The course examines families as important economic units in society. The content focuses on family activities of management, production, consumption, allocation, distribution, investment, and exchange. These economic activities assist families in reaching levels of living that bring varying degrees of life quality for family members. Emphasis is placed on the managerial activities of low-income families and selected public policies that directly influence their economic well being. Management involves facing and solving the practical problems of everyday life, coordinating activities of family members, and making and implementing decisions. Some challenges include how to allocate time in ways that will: produce capable people; distribute income to meet the safety and growth needs of family members; consume material resources for health of members and the environment; and use community resources in ways that will assist family members in reaching valued ends. 

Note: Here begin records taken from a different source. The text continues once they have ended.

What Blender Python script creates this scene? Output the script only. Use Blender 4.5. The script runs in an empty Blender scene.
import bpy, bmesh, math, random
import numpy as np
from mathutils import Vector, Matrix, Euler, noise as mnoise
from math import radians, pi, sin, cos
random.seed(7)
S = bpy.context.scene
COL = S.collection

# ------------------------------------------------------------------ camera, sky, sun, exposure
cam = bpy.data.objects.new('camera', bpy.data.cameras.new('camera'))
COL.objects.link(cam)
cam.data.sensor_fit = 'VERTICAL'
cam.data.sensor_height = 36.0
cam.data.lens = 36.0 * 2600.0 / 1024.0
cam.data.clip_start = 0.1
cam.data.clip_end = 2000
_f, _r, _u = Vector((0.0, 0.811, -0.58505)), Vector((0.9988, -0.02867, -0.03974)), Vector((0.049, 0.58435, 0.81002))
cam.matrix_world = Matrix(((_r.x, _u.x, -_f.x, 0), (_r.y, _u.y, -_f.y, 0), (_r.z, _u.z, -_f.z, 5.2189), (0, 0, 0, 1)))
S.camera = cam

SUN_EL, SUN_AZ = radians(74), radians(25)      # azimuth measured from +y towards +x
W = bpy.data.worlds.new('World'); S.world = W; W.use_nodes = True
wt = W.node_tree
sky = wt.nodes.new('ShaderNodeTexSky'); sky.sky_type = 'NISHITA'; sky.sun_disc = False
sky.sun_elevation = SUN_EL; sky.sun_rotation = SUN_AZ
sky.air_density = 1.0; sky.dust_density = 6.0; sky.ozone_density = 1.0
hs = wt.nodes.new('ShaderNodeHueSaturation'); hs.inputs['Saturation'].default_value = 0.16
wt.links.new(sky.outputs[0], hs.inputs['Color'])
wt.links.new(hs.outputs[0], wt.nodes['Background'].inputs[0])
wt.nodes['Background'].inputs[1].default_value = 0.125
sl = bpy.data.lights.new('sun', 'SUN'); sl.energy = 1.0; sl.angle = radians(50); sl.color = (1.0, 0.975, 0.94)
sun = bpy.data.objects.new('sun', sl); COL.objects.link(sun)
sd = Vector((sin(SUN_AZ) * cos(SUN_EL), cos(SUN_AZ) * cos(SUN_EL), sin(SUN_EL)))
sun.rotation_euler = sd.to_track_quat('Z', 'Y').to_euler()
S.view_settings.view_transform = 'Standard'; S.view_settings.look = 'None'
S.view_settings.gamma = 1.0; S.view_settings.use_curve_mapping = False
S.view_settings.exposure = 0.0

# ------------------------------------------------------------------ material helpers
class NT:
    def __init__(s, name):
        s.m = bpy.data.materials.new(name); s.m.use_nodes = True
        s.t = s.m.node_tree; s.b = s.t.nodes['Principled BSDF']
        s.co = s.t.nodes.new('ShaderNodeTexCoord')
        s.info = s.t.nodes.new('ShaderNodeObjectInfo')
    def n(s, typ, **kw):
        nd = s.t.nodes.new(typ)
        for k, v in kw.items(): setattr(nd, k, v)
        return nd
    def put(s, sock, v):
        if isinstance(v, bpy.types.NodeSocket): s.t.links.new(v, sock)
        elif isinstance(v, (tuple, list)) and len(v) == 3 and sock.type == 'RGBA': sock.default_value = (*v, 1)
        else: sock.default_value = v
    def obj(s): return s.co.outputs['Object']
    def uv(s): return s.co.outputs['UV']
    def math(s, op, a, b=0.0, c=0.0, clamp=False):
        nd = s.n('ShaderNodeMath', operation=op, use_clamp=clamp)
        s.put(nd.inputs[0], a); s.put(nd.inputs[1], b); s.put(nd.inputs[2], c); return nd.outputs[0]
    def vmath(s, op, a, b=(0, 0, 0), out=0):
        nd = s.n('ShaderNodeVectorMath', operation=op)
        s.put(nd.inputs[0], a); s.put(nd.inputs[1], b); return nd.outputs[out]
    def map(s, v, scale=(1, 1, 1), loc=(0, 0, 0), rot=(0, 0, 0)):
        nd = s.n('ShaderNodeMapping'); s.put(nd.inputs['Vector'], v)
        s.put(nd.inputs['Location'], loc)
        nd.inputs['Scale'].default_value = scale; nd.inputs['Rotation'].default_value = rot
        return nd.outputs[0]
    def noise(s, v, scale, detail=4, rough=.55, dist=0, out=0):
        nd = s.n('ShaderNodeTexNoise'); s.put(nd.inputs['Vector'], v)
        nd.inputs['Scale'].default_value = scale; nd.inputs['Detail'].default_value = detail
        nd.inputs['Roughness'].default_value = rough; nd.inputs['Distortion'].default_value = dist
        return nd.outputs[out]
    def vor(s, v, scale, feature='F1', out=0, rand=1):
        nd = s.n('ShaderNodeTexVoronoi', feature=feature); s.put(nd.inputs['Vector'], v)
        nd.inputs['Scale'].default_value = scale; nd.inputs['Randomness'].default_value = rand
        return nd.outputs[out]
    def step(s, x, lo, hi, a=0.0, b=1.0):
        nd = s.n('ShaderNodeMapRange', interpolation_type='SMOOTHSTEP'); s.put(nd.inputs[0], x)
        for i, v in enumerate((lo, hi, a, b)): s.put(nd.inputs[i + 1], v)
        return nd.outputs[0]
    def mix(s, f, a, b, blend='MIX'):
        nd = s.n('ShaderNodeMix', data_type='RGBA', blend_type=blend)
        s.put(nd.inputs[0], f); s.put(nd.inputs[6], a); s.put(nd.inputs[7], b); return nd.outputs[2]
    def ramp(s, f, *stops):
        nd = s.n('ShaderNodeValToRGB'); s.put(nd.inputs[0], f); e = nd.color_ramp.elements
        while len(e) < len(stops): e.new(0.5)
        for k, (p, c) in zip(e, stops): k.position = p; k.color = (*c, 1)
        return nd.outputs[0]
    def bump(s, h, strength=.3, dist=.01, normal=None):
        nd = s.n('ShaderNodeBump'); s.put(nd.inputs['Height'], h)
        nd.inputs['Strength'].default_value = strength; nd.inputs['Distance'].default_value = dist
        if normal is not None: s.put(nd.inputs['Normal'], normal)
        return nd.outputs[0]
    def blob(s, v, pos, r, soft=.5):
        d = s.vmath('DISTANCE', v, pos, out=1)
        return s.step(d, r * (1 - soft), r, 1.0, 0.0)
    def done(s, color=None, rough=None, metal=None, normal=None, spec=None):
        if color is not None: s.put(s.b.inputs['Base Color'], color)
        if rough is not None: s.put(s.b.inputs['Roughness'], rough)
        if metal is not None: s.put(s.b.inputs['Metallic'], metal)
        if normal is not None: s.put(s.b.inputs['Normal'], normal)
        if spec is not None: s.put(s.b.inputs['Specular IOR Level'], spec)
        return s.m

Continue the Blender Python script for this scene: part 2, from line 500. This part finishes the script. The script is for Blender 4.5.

  Course Objectives / Goals:
 
  1. Think about the challenges of leadership in the family setting and the importance of self-management as a prerequisite for group leadership.

  2. Reflect upon the important values and human resources that you will need in order to assume the leadership of a family, as well as the diversity of these perspectives across/within cultural groups.

  3. Make the processes of problem solving, decision-making, decision implementing, valuing, goal setting, and resourcefulness more conscious and intentional in your everyday life. 

  4. Take more initiative for defining problems and seizing opportunities; clarifying your value-goal priorities; becoming more alternative minded; trying to be more resourceful; and making your important decisions more consciously and intentionally.

  5. Practice your analytical thinking abilities by analyzing the economic decisions and activities of families using family resource management and family economics conceptual frameworks.

  6. Think about families as economic units in society, particularly the results of their production and investment activities in regard to human resources.

  7. Consider the importance of managerial decision making for: the family as an economic institution, the stability and solidarity of the family group, the reduction of chaos in times of rapid changes, and the approaches to interpersonal conflicts of family members.

  8. Consider the practical problem of: How can we maximize our satisfying lifestyles and also preserve the natural environment that sustains us?

  Workload:
 

9 hours per week, including class time

  Required Readings :
 

Edin, Kathryn, Lein, Laura (1997). Making ends meet: How single mothers survive welfare and low-wage work. New York: Russell Sage Foundation.

Thornton, Y.S. (1995.)  Ditch Digger's Daughters: A Black family's astonishing success story.  New York: Plume.